* Exercise instructions: Copy each line that holds "from".

* Supplied data:
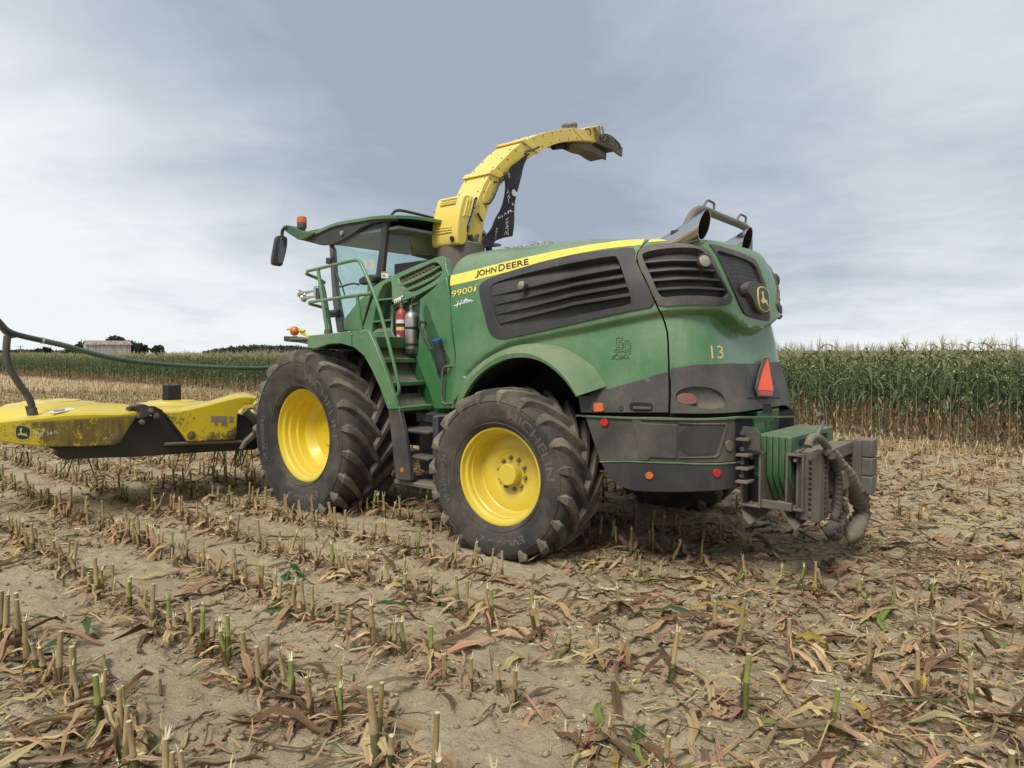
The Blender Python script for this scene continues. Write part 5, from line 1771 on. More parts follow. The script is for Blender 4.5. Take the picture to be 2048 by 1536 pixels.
def drilled_post(x, y, z0, z1, nh):
    mb = MB()
    mb.span((x - 0.04, y, z0), (x - 0.17, y + 0.02, z1))
    mb.prism([(x, y - 0.02, z0), (x - 0.04, y + 0.02, z0), (x - 0.04, y, z0), (x, y - 0.04, z0)], (0, 0, z1 - z0))
    mb.span((x, y - 0.02, z0), (x + 0.02, y - 0.16, z1))
    mb.span((x - 0.17, y + 0.02, z0), (x - 0.185, y - 0.20, z1))
    o = mb.build('hitch_post', M['steel_dusty'], H, bevel=0.004)
    for k in range(nh):
        z = z0 + (z1 - z0) * (k + 1.2) / (nh + 1.4)
        b_ = k in (0, nh - 1)
        MB().lathe([(-0.005, 0.02 if b_ else 0.013), (0.014 if b_ else 0.0025, 0.019 if b_ else 0.013), (0.016 if b_ else 0.0025, 0.001)], (x - 0.105, y + 0.02, z), (0, 1, 0), 10).build(
            'post_bolt' if b_ else 'post_hole', M['decal_white'] if False else (M['pipe'] if b_ else M['void']), o)
        MB().lathe([(-0.005, 0.013), (0.0025, 0.013), (0.0025, 0.001)], (x - 0.185, y - 0.10, z), (-1, 0, 0), 10).build('post_hole', M['void'], o)
    return o


drilled_post(-2.415, 0.50, 0.53, 1.085, 12)
drilled_post(-2.48, -0.42, 0.60, 1.10, 10)
mb = MB()
for k in range(3):
    mb.span((-2.60, -0.44, 0.62 + 0.165 * k), (-2.75, -0.62, 0.78 + 0.165 * k))
mb.build('hitch_block', M['steel_dusty'], H, bevel=0.012)
MB().span((-2.50, -0.40, 0.98), (-2.60, 0.30, 1.09)).build('cross_beam', M['steel_dusty'], H, bevel=0.01)
MB().span((-2.50, -0.10, 0.72), (-2.66, 0.22, 0.90)).build('hitch_jaw', M['steel_dusty'], H, bevel=0.02)
MB().span((-2.48, -0.05, 0.55), (-2.60, 0.25, 0.66)).build('hitch_jaw', M['steel_dusty'], H, bevel=0.015)
MB().tube([(-2.63, 0.20, 1.02), (-2.63, 0.2, 0.6)], 0.03, 10).build('hitch_pin', M['steel_dusty'], H)
MB().span((-2.52, -0.36, 0.80), (-2.55, -0.05, 1.0)).build('hitch_plate', M['steel_dusty'], H, bevel=0.03)
MB().tube([(-2.60, 0.12, 0.70), (-2.72, 0.20, 0.67)], 0.014, 8).build('hitch_pin', M['pipe'], H)
for z in (0.70, 0.93, 1.0, 0.60):
    MB().lathe([(-0.03, 0.045), (0.02, 0.05), (0.03, 0.03), (0.03, 0.001)], (-2.55, 0.29, z), (-0.6, 0.8, 0), 7).build('hitch_bolt', M['steel_dusty'], H)
cT = crop(1460, 820, 5.12)
TP = PX(-2.62)
MB().tube([TP.pt(*p) for p in smooth_poly(cT([(905, 40), (940, 55), (955, 100), (935, 170), (895, 240), (870, 310), (865, 330)]), 2, closed=False)], 0.017, 10).build('hitch_handle', M['pipe'], H, smooth=60)

# ================================================================== THINGS THAT HANG ON THE HARVESTER
def place(o):
    o.matrix_world = MM
    return o


def hung(name, label, cat, group=None):
    o = empty(name, MO, TH)
    return tag(o, label, cat, group)


# tow rope in its canvas sleeve
TR = hung('tow_rope', 'thick dark tow rope in a dusty canvas sleeve hanging from the rear hitch', 'tow rope')


def rough_tube(path, rad, seg, amp, freq, twist=0.0):
    path = resample(smooth_poly(path, 2, closed=False), 70)
    mb = MB()
    mb.tube(path, [rad(i / 69) if callable(rad) else rad for i in range(70)], seg)
    out_ = []
    for idx, v in enumerate(mb.v):
        i, k = divmod(idx, seg)
        c = path[min(i, 69)]
        v = Vector(v)
        th = 2 * math.pi * k / seg
        w = math.sin(freq * i / 69 * 6.283 + twist * th + 1.3 * math.sin(3 * th)) * amp + math.sin(i * 2.1 + k * 1.7) * amp * 0.4
        d = (v - c)
        out_.append(c + d * (1 + w))
    mb.v = [tuple(p) for p in out_]
    return mb


sleeve = [TP.pt(*p) for p in cT([(1000, 400), (1090, 500), (1150, 600), (1220, 720), (1300, 850), (1355, 980), (1350, 1080), (1295, 1190), (1240, 1290), (1225, 1350)])]
canvas = coated('dusty_canvas', (0.14, 0.12, 0.09), 0.9, 0.5, (0.25, 0.21, 0.15), grain=0.3)
ropem = coated('dark_rope', (0.04, 0.037, 0.034), 0.9, 0.35, (0.17, 0.15, 0.11), grain=0.4)
rough_tube(sleeve, lambda t: (0.036 + 0.036 * min(1, t * 2.0) + 0.006 * math.sin(t * 23) + 0.003 * math.sin(t * 61)) * (1 if t < 0.92 else 1 - 0.75 * ((t - 0.92) / 0.08) ** 2), 28, 0.17, 19, 3).build('canvas_sleeve', canvas, TR, smooth=70)
TP2 = PX(-2.66)
rough_tube([TP2.pt(*p) for p in cT([(1040, 470), (1085, 560), (1110, 700), (1110, 900), (1095, 1040), (1060, 1110), (1100, 1170), (1150, 1190), (1140, 1240)])], 0.032, 16, 0.18, 20, 3).build('rope', ropem, TR, smooth=60)
rough_tube([TP2.pt(*p) for p in cT([(1150, 1060), (1130, 1180), (1060, 1180), (1010, 1230), (1050, 1290), (1120, 1270), (1100, 1210), (1040, 1220)])], 0.040, 16, 0.2, 17, 3).build('rope_knot', ropem, TR, smooth=60)
rough_tube([TP.pt(*p) for p in cT([(800, 370), (815, 300), (860, 268), (920, 290), (990, 370), (1030, 420), (960, 420), (1050, 480)])], 0.030, 12, 0.09, 14, 2).build('rope', canvas, TR, smooth=60)
rough_tube([TP.pt(*p) for p in cT([(1150, 700), (1180, 850), (1160, 950), (1190, 1040)])], 0.03, 12, 0.1, 10, 2).build('rope', canvas, TR, smooth=60)

# flag
FG = hung('flag', 'black flag with white writing tied below the yellow spout', 'flag')
FGP = PX(1.56)
fo = c9([(1348, 62), (1342, 130), (1300, 270), (1250, 430), (1200, 680), (1162, 900), (1150, 1080), (1140, 1262), (1060, 1275), (1000, 1288), (920, 1320), (870, 1345), (835, 1390), (740, 1410), (662, 1420),
         (700, 1335), (760, 1215), (820, 1110), (900, 955), (950, 860), (1008, 770), (1026, 690), (1028, 560), (1012, 445), (1038, 340), (1150, 220)])


def wave(u, v):
    return 0.016 * math.sin(u * 11 + v * 3) + 0.011 * math.sin(u * 23 - v * 6 + 1) + 0.006 * math.sin(v * 13)


class Cloth(Plane):
    def ev_(self, u, v):
        return self.o + self.eu * u + self.ev * v + self.n * wave(u, v), self.n


CFG = Cloth(FGP.o, FGP.eu, FGP.ev)
fm = flat('black_flag_cloth', (0.028, 0.026, 0.034), 0.85, var=0.25)
o = patch('cloth', CFG, fo, fm, FG, 0.0, 0.006, 0.012, bevel=0, smooth=60)
text_quad([('TIL', c9([(1035, 600), (1090, 780), (1112, 715), (1050, 570)])), ('TINUE', c9([(1085, 960), (1085, 1245), (1012, 1240), (1050, 1000)])),
           ('ELAR', c9([(905, 1015), (1140, 900), (1130, 860), (900, 985)])), ('PRO', c9([(880, 1140), (870, 1310), (900, 1300), (912, 1150)])), ('F', c9([(1125, 800), (1165, 830), (1170, 800), (1130, 770)]))],
          CFG, M['decal_white'], 'flag_lettering', FG, 0.010)
patch('flag_emblem', CFG, smooth_poly(c9([(1125, 600), (1160, 565), (1180, 590), (1212, 630), (1195, 675), (1150, 672), (1122, 650)]), 1), M['decal_white'], FG, 0.008, 0.003, bevel=0)

# two fire extinguishers in the niche
EX = PY(1.07)


def extinguisher(px, ptop, pbot, r, mat, label, steel):
    o = hung('fire_extinguisher', label, 'extinguisher', 'fire extinguishers beside the steps')
    a, b = EX.pt(px, ptop), EX.pt(px, pbot)
    h = a.z - b.z
    mb = MB().lathe([(0, 0.001), (0, r * 0.9), (0.015, r), (h * 0.82, r), (h * 0.90, r * 0.86), (h * 0.95, r * 0.5), (h * 0.97, 0.022), (h * 1.0, 0.02), (h * 1.0, 0.001)], b, (0, 0, 1), 28)
    body = mb.build('cylinder', mat, o, smooth=40)
    vz = b.z + h
    MB().lathe([(0, 0.026), (0.04, 0.024), (0.05, 0.012), (0.05, 0.001)], (b.x, b.y, vz), (0, 0, 1), 14).build('valve', M['pipe'], o)
    MB().tube([(b.x, b.y, vz + 0.03), (b.x - 0.05, b.y + 0.02, vz + 0.05), (b.x - 0.13, b.y + 0.03, vz + 0.06)], 0.009, 6).tube([(b.x, b.y, vz + 0.045), (b.x - 0.03, b.y + 0.02, vz + 0.09), (b.x - 0.09, b.y + 0.03, vz + 0.13)], 0.008, 6).build('handle', M['pipe'], o)
    for f in (0.17, 0.55):
        MB().lathe([(0, r + 0.003), (0.028, r + 0.003)], (b.x, b.y, b.z + h * f), (0, 0, 1), 28).build('strap', M['decal_black'], o)
    return o, b, h


e1, b1, h1 = extinguisher(803.5, 615, 697, 0.060, M['red'], 'small red fire extinguisher beside the steps, left of the silver one', False)
MB().tube(smooth_poly([(b1.x, b1.y + 0.02, b1.z + h1 + 0.02), (b1.x + 0.08, b1.y + 0.03, b1.z + h1), (b1.x + 0.10, b1.y + 0.03, b1.z + h1 - 0.15), (b1.x + 0.095, b1.y + 0.02, b1.z + 0.12)], 2, closed=False), 0.011, 8).build('hose', M['black'], e1, smooth=60)
wrap = lambda z0, z1, r, mt, nm, par, b: MB().add([(b.x + (r + 0.002) * math.cos(t), b.y + (r + 0.002) * math.sin(t), z) for z in (z0, z1) for t in np.linspace(0.6, 2.9, 12)],
                                                  [(i, i + 1, i + 13, i + 12) for i in range(11)]).build(nm, mt, par, fix=False)
wrap(b1.z + h1 * 0.44, b1.z + h1 * 0.52, 0.060, M['decal_gold'], 'label_band', e1, b1)
wrap(b1.z + h1 * 0.60, b1.z + h1 * 0.70, 0.060, M['decal_white'], 'label_band', e1, b1)
wrap(b1.z + h1 * 0.56, b1.z + h1 * 0.60, 0.060, M['decal_black'], 'label_band', e1, b1)
MB().add([(b1.x + 0.064 * math.cos(t), b1.y + 0.064 * math.sin(t), z) for (t, z) in ((1.35, b1.z + h1 * 0.30), (1.75, b1.z + h1 * 0.25), (2.15, b1.z + h1 * 0.30), (1.75, b1.z + h1 * 0.35))], [(0, 1, 2, 3)]).build('diamond_label', M['decal_white'], e1, fix=False)
steel_m = coated('brushed_steel', (0.55, 0.54, 0.50), 0.32, 0.12, metal=0.85)
e2, b2, h2 = extinguisher(823.5, 619, 707, 0.073, steel_m, 'large silver steel fire extinguisher, right of the red one', True)
wrap(b2.z + 0.0, b2.z + h2 * 0.10, 0.073, M['decal_black'], 'foot_band', e2, b2)
ribbon(PY(b2.y + 0.075), [[(819 + 2.5 * math.sin(k * 2.1), 640 + k * 3) for k in range(6)]], 0.004, M['pipe'], 'rating_print', e2, 0.0)

# chopped corn that has settled on the hood
rg5 = random.Random(3)
hc = MB()
for _ in range(420):
    b_ = SF.pt(rg5.gauss(1045, 26), 489)
    s_ = rg5.uniform(0.006, 0.018)
    c_ = b_ + Vector((0, rg5.uniform(-0.28, 0.02), rg5.uniform(-0.01, 0.035) + 0.02 * math.sin(b_.x * 9)))
    u_ = Vector((rg5.uniform(-1, 1), rg5.uniform(-1, 1), rg5.uniform(-.6, .6))) * s_
    w_ = Vector((rg5.uniform(-1, 1), rg5.uniform(-1, 1), rg5.uniform(-.6, .6))) * s_
    hc.add([c_ - u_, c_ - w_, c_ + u_, c_ + w_], [(0, 1, 2, 3)])
o = hc.build('hood_chaff', flat('pale_chaff', (0.55, 0.50, 0.36), 0.9, var=0.4), None, smooth=0, fix=False)
tag(place(o), 'pale chopped corn lying on top of the green hood', 'chaff', kind='stuff')

# ================================================================== CORN HEADER
HD = hung('corn_header', 'yellow and black rotary corn header raised at the front of the harvester', 'header')
cH = crop(0, 760, 6.827)
cI = crop(250, 760, 7.062)
HP = PX(4.30)
HP2 = PX(4.36)


def slab(name, back_px, top_px, xb, xt, mat, thick=0.05):
    """bent sheet: a rear face and a top face that meet along the first points of both"""
    pb, pt_ = PX(xb), PX(xt)
    B = [pb.pt(*p) for p in back_px]
    mb = MB().prism(B, (thick, 0, 0))
    o = mb.build(name, mat, HD, bevel=0.012, bseg=2)
    return o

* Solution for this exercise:
The Blender Python script for this scene continues. Write part 5, from line 1771 on. More parts follow. The script is for Blender 4.5. Take the picture to be 2048 by 1536 pixels.
TR = hung('tow_rope', 'thick dark tow rope in a dusty canvas sleeve hanging from the rear hitch', 'tow rope')